1. Patriots quarterback Tom Brady versus Miami’s secondary – As Bowles and defensive coordinator Mike Nolan explained, Brady could do no wrong in the first meeting and nothing the Dolphins tried – blitzes, zone coverage, man coverage or even prevent defense – worked that night. Brady has done that to just about every defense this season, but this is a different secondary he will see, one that has intercepted 11 passes in the last six games after picking off just two in the first eight. Cornerback Vontae Davis is playing at a Pro Bowl level and his improved along with Sean Smith’s and the other defensive backs has allowed Nolan to take more chances and bring more pressure. That will need to continue at an even higher level if Miami hopes to slow down Brady and the passing game.

2. Dolphins running back Reggie Bush versus New England’s front seven – Bush managed just 38 yards on 11 carries in the first game as he was still getting acclimated to offensive coordinator Brian Daboll’s offense. He has since found his identity, as he proved last week in the snow in Buffalo when he rushed for a career-high 203 yards and a 76-yard touchdown on 25 carries to earn AFC Offensive Player of the Week honors. Bush needs 27 yards to reach 1,000 for the first time in his career and the Patriots have the league’s worst overall defense, 19th against the run. They are allowing 4.6 yards per carry and 117.6 yards per game, so Bush appears to have the significant edge here.

3. Patriots tight ends Rob Gronkowski and Aaron Hernandez versus Miami’s inside linebackers Karlos Dansby and Kevin Burnett These two second-year tight ends have wreaked havoc across the NFL since entering the league and Gronkowski already has set an NFL record for most touchdown catches in a season by a tight end with 15. He caught six passes for 86 yards and a touchdown in the first meeting with Miami and Hernandez reeled in seven passes for 103 yards and a touchdown. Dansby and Burnett have since taken off defensively and are second and third, respectively, on the team in tackles with 90 (78 solo) for Dansby and 80 (65 solo) for Burnett. Each has one interception and they have combined for 4.5 sacks and seven pass breakups, so if they can neutralize Gronkowski and Hernandez that will take away two of Brady’s favorite receiving targets.

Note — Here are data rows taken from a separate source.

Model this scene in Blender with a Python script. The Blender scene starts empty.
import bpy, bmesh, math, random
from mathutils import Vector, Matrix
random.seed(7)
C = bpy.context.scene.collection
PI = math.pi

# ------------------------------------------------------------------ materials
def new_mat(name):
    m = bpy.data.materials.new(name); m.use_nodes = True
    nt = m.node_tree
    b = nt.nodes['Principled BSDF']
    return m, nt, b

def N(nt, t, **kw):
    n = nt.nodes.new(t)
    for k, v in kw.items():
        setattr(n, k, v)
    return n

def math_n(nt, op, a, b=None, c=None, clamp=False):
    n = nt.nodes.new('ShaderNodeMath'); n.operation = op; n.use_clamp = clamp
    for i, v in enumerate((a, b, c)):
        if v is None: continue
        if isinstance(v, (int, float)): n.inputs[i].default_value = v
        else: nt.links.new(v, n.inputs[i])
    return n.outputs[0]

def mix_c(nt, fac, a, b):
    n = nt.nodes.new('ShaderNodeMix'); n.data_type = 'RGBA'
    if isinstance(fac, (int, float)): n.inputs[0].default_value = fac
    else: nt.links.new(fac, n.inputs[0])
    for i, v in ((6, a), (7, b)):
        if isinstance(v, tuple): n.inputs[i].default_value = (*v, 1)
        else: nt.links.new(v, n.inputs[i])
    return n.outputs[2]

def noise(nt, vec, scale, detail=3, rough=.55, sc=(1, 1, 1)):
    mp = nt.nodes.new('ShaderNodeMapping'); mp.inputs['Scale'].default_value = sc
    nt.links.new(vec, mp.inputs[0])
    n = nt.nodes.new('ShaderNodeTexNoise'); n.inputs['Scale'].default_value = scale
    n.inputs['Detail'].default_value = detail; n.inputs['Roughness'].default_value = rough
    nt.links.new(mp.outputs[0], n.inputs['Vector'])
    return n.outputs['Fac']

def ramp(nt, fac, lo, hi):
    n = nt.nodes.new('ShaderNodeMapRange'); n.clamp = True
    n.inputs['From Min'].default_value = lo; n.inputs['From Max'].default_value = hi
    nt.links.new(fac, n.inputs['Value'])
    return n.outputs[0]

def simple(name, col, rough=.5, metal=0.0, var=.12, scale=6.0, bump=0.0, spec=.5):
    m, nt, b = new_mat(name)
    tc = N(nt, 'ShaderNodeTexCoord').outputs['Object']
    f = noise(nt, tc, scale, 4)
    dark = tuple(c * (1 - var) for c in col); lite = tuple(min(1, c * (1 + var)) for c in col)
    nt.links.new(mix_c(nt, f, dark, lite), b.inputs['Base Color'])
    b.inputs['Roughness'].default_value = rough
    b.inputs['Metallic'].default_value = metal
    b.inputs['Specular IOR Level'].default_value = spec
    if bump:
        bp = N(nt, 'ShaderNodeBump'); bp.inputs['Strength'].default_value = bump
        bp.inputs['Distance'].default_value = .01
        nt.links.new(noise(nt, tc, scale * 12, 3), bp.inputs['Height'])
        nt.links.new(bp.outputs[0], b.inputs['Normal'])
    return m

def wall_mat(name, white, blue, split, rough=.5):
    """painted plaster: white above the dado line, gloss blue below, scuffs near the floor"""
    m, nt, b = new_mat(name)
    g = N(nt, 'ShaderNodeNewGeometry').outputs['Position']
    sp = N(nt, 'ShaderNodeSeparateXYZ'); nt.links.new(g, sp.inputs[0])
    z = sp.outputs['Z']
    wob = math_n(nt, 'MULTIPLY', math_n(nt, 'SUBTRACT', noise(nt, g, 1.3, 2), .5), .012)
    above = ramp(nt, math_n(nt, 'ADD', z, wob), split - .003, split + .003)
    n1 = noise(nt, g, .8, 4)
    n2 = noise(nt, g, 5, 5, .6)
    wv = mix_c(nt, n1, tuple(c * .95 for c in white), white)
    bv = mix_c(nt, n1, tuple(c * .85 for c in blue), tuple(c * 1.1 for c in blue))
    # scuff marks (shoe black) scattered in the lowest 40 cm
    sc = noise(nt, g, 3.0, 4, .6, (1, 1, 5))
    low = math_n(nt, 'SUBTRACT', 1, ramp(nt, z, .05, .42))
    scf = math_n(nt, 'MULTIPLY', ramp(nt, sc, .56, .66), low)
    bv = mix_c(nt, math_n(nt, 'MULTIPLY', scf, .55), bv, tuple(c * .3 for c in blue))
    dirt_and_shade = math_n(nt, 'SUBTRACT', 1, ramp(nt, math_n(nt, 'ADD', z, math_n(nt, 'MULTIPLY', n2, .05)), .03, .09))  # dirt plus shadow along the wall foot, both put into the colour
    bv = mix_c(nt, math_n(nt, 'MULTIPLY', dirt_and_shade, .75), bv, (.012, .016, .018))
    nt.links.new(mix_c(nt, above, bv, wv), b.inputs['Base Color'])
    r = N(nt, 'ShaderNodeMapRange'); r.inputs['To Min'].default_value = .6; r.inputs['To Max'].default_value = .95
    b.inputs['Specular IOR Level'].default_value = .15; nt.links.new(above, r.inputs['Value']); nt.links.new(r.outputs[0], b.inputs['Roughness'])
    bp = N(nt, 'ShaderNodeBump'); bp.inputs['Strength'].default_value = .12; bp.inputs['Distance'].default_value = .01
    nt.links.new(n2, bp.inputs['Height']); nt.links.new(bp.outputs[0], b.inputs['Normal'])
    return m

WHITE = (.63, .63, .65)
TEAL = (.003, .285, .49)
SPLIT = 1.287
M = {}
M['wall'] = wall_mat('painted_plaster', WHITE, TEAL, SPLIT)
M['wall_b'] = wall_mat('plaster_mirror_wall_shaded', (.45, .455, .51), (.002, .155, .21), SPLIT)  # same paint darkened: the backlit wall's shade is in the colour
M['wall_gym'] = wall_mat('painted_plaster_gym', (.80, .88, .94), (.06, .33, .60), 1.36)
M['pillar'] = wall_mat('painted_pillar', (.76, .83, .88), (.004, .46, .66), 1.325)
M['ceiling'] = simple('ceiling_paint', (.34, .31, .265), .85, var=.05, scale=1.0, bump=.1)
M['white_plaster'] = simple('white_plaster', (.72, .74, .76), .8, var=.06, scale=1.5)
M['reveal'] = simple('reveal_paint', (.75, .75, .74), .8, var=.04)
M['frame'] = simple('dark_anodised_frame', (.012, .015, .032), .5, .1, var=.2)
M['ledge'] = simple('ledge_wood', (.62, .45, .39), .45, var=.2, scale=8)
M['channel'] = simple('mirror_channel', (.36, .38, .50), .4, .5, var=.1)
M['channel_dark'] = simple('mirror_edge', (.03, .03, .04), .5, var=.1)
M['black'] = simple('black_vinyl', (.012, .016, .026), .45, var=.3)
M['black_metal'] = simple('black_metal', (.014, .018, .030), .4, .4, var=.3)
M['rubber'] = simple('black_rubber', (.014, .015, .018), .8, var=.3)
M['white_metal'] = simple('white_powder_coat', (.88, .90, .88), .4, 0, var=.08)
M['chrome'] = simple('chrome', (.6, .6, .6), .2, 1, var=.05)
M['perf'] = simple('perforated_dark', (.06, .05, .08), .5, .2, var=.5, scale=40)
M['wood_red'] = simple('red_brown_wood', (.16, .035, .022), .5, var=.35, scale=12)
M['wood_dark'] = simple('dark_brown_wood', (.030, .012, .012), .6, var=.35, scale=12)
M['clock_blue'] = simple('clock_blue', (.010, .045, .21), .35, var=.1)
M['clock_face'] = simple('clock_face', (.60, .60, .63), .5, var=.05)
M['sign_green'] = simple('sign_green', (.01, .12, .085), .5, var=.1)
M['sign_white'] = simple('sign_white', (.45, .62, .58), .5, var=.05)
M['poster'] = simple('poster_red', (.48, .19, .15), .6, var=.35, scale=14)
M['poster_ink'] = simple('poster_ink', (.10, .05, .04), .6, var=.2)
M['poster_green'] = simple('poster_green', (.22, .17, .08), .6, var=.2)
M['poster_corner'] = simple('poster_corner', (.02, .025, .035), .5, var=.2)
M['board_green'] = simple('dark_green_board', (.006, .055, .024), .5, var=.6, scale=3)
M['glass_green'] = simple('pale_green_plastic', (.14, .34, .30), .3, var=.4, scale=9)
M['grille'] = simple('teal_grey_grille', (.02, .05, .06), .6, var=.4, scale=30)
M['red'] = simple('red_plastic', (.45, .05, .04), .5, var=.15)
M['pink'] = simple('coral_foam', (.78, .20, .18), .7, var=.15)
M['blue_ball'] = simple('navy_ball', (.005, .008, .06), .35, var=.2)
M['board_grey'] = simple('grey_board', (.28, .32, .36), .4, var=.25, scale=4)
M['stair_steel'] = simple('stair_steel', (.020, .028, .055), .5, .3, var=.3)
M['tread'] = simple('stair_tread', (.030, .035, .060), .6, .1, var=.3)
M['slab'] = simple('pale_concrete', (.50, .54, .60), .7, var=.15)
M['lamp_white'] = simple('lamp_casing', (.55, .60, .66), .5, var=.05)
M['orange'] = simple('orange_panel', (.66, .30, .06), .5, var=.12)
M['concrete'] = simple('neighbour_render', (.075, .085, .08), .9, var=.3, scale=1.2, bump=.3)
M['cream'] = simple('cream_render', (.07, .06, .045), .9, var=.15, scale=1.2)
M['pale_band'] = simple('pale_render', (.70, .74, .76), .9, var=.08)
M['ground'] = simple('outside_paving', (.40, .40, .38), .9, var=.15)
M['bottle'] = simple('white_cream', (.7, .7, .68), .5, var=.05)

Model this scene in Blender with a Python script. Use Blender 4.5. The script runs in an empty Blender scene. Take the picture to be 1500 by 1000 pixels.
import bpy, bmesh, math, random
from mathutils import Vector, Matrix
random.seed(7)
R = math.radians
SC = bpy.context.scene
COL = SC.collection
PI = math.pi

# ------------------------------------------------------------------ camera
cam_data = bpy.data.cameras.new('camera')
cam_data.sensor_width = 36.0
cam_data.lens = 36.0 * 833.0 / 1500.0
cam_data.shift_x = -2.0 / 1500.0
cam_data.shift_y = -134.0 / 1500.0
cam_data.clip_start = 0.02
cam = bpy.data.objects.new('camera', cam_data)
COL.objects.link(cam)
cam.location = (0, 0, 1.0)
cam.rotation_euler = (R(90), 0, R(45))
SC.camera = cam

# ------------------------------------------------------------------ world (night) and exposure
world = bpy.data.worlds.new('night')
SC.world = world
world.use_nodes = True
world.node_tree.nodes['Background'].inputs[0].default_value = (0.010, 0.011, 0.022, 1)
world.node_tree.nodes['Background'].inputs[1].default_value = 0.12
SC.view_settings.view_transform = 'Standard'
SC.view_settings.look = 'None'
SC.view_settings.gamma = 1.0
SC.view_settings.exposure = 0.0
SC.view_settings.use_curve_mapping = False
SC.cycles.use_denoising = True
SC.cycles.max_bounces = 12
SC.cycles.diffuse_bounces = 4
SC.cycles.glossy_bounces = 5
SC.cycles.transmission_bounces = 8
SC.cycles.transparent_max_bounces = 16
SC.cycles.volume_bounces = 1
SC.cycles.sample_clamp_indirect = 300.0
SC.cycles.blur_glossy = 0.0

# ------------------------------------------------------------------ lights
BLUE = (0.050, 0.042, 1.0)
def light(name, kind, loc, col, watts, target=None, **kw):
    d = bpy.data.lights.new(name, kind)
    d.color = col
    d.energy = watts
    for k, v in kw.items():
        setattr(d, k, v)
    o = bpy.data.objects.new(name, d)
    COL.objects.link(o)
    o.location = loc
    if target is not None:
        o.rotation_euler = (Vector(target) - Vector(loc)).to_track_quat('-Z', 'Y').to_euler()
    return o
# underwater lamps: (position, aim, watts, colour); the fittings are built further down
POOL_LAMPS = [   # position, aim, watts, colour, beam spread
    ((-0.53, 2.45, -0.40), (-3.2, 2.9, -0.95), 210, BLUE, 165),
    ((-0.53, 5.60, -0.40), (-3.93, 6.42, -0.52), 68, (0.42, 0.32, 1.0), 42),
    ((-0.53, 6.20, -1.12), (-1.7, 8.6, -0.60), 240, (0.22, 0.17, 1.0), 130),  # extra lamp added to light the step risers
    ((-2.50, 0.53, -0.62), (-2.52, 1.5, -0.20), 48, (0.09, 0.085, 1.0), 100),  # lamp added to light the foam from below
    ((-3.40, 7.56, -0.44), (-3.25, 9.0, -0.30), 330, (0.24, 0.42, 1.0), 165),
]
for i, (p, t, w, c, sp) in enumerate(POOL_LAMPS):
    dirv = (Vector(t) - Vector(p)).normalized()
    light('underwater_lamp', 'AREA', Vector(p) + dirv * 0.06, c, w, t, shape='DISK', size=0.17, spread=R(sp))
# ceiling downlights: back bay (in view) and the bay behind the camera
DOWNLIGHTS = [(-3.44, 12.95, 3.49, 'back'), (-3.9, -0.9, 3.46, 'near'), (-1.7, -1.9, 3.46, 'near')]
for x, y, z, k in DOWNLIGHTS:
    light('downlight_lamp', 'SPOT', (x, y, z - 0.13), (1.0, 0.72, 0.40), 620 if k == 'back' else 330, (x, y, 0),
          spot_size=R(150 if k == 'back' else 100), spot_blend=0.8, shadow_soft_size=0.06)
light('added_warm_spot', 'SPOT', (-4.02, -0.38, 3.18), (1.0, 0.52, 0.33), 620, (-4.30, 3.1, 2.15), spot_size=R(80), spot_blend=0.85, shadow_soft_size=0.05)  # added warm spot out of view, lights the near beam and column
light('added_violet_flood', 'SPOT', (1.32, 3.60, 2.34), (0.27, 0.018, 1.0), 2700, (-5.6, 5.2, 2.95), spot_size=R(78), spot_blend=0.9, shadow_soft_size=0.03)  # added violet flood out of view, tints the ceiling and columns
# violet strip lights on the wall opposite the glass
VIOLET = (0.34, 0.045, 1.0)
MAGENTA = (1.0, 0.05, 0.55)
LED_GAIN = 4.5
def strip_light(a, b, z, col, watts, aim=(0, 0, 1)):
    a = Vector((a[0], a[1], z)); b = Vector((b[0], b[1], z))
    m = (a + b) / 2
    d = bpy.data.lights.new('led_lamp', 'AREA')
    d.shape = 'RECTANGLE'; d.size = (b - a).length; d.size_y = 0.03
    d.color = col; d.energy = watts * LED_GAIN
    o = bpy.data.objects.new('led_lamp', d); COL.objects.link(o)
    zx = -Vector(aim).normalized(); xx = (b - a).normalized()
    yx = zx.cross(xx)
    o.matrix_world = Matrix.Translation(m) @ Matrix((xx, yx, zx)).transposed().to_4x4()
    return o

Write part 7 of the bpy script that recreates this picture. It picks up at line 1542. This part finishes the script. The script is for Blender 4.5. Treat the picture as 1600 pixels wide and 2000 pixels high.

4. Dolphins rookie center Mike Pouncey versus Patriots veteran nose tackle Vince Wilfork – Talk about a tall task in his first NFL start, Pouncey not only had to block Wilfork in the opener but he also was matched up with big Albert Haynesworth periodically. Haynesworth is no longer with the Patriots and Pouncey for all intents and purposes is no longer a rookie. Wilfork is having one of his patented Pro Bowl-caliber seasons with 2.5 sacks, two interceptions with one returned for his first career touchdown, a forced fumble, a fumble recovery, three passes defensed and 46 tackles (28 solo). Everything starts in the middle of the line of scrimmage and if Pouncey can win that battle both in pass protection for quarterback Matt Moore and in the running game opening holes for Bush and rookie Daniel Thomas, an upset just might be in the cards for Miami.

5. Dolphins interim Head Coach Todd Bowles versus Patriots head coach Bill Belichick – Bowles earned his first career victory last week at Buffalo less than a week after being named to the position, while Belichick is the winningest head coach of the last decade with three Super Bowl wins to his credit. Bowles proved last week that this stage isn’t too big for him by staying cool and collected on the road against a division rival no less and leaving with a win. His players respect him and he has made it a point not to shake up something that was working before he took over, which has continued this week. But Bowles will be matching wits with a coach in Belichick who has seen it all and been in every conceivable situation, so he will no doubt have his troops ready and eager to protect their home turf. For Bowles to go to 2-0 as a head coach he’ll need to keep a level head again and not let the game get away early.